The Winter Olympics start next week and Team GB will be continuing its record of competing at every Games since they first took place in France almost a century ago. I look forward to cheering on Crawley’s own Brad Hall in the bobsleigh!
While the athletes of the world will be travelling to Beijing for the Games, including a squad of around 50 competitors from Britain, a conspicuous and deliberate absence will be world leaders from the UK and a growing number of other like-minded democracies.
It is important to consider the reasons for what is known as a diplomatic boycott. It is not merely down to a simple political disagreement. It is in response to the flagrant and continued human rights abuses carried out by the Chinese communist dictatorship.
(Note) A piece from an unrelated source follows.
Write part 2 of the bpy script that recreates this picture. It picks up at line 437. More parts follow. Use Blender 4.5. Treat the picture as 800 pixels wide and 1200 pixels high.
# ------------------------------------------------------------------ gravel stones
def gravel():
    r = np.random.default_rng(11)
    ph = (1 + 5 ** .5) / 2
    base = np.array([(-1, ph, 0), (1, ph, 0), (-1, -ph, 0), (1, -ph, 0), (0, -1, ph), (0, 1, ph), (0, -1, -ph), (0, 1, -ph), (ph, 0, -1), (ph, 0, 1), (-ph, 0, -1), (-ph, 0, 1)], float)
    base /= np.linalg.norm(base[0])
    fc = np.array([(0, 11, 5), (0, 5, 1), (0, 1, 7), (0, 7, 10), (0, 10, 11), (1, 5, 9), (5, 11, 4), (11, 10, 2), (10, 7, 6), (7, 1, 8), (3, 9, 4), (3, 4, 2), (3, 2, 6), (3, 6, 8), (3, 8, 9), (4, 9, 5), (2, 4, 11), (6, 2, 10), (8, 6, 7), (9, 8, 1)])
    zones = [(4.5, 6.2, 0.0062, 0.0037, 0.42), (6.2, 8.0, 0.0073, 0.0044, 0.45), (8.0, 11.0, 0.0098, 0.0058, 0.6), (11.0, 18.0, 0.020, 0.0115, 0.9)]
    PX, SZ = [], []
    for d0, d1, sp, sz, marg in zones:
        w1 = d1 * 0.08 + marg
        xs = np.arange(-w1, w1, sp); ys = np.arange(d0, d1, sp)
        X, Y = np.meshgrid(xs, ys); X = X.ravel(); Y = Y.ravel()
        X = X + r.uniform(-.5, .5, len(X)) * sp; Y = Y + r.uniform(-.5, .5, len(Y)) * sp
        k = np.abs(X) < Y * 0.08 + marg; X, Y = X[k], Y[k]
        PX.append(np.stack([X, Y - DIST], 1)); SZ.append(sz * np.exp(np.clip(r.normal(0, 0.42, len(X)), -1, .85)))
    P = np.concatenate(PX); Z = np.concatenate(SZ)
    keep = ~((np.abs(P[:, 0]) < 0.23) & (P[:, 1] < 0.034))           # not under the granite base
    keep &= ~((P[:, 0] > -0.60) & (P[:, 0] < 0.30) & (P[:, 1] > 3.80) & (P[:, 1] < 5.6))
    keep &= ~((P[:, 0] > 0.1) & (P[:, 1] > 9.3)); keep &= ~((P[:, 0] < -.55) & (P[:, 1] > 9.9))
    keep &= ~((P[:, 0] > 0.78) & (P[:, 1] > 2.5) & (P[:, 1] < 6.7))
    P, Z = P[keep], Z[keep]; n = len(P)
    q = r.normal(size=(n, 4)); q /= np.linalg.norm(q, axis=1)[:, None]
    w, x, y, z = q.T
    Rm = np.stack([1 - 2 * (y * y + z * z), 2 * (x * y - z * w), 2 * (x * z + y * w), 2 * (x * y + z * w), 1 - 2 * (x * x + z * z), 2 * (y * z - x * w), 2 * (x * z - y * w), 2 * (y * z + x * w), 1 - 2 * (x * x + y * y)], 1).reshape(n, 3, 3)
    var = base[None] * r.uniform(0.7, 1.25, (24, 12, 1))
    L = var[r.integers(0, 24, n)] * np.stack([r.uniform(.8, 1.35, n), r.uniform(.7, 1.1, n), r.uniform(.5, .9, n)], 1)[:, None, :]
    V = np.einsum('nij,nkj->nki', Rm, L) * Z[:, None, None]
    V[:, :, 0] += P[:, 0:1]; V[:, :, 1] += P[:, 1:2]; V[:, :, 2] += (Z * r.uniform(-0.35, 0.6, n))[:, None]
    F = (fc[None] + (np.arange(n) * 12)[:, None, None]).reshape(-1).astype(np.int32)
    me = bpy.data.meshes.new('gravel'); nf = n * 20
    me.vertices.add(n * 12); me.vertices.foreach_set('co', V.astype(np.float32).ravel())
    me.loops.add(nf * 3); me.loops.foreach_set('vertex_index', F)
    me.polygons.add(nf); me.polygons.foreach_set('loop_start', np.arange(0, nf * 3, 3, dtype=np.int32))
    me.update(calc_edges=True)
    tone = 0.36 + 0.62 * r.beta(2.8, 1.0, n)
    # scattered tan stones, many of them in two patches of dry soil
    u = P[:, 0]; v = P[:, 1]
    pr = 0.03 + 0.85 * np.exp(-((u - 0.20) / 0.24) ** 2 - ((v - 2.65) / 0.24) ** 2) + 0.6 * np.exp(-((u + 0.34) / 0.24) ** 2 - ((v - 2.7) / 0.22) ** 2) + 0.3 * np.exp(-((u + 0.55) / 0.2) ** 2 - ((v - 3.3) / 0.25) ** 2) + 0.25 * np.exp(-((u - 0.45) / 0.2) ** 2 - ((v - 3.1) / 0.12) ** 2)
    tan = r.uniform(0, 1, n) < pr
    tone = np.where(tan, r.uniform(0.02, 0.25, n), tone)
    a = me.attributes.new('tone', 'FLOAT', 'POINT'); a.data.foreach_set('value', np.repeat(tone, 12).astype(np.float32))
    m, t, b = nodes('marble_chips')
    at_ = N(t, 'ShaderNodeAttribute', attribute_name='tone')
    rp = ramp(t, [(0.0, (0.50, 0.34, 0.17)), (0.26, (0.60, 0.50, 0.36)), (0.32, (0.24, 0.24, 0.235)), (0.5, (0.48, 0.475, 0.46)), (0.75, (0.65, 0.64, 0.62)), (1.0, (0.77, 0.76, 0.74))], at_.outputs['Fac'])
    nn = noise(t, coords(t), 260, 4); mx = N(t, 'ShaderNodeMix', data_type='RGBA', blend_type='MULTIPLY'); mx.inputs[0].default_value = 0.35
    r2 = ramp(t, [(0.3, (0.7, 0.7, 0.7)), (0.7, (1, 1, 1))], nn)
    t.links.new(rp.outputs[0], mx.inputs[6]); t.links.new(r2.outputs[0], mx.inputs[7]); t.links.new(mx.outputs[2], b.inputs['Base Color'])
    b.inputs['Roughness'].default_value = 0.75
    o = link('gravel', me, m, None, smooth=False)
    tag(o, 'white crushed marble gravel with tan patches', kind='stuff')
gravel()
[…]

In Parliament I am a member of the Foreign Affairs Committee, which holds the Foreign, Commonwealth & Development Office to account. Last summer we published our report ‘Never Again: The UK’s Responsibility to Act on Atrocities in Xinjiang and Beyond’ which highlighted the extent of atrocities being carried out there.
The Chinese regime is responsible for mass detention of more than a million Uyghurs, forcing them into industrial-scale forced labour programmes and also trying to wipe out Uyghur culture in the region.
Our Committee wrote about how through greater support and safeguards for the Uyghur people as well as the preservation of their culture, we can protect them against acts which have been stated by the House of Commons as constituting crimes against humanity and genocide. It is not enough just to say ‘never again’.
There will be those who claim that the actions of the Chinese government have nothing to do with sport. This would be to wholly miss the point that such regimes seek to host sporting events like the Olympics to cover themselves in legitimacy not only internationally but to their own people as well.
In November, following the disappearance of Chinese tennis player Peng Shuai after her speaking out against the behaviour of a senior member of the ruling party, I joined with the Inter-Parliamentary Alliance on China to condemn Beijing’s use of enforced disappearances and arbitrary detentions against those who oppose its authoritarian rule.
It is to the credit of the Women’s Tennis Association (WTA) that they have stood up and suspended their tournaments in China in solidarity with one of their players.
When the Winter Olympics start next week the leaders of Britain and several other free nations will be cheering on our team from home, rather than in a way which would lend international credibility to the regime in Beijing, which also threatens Hong Kong’s and Taiwan’s freedoms too.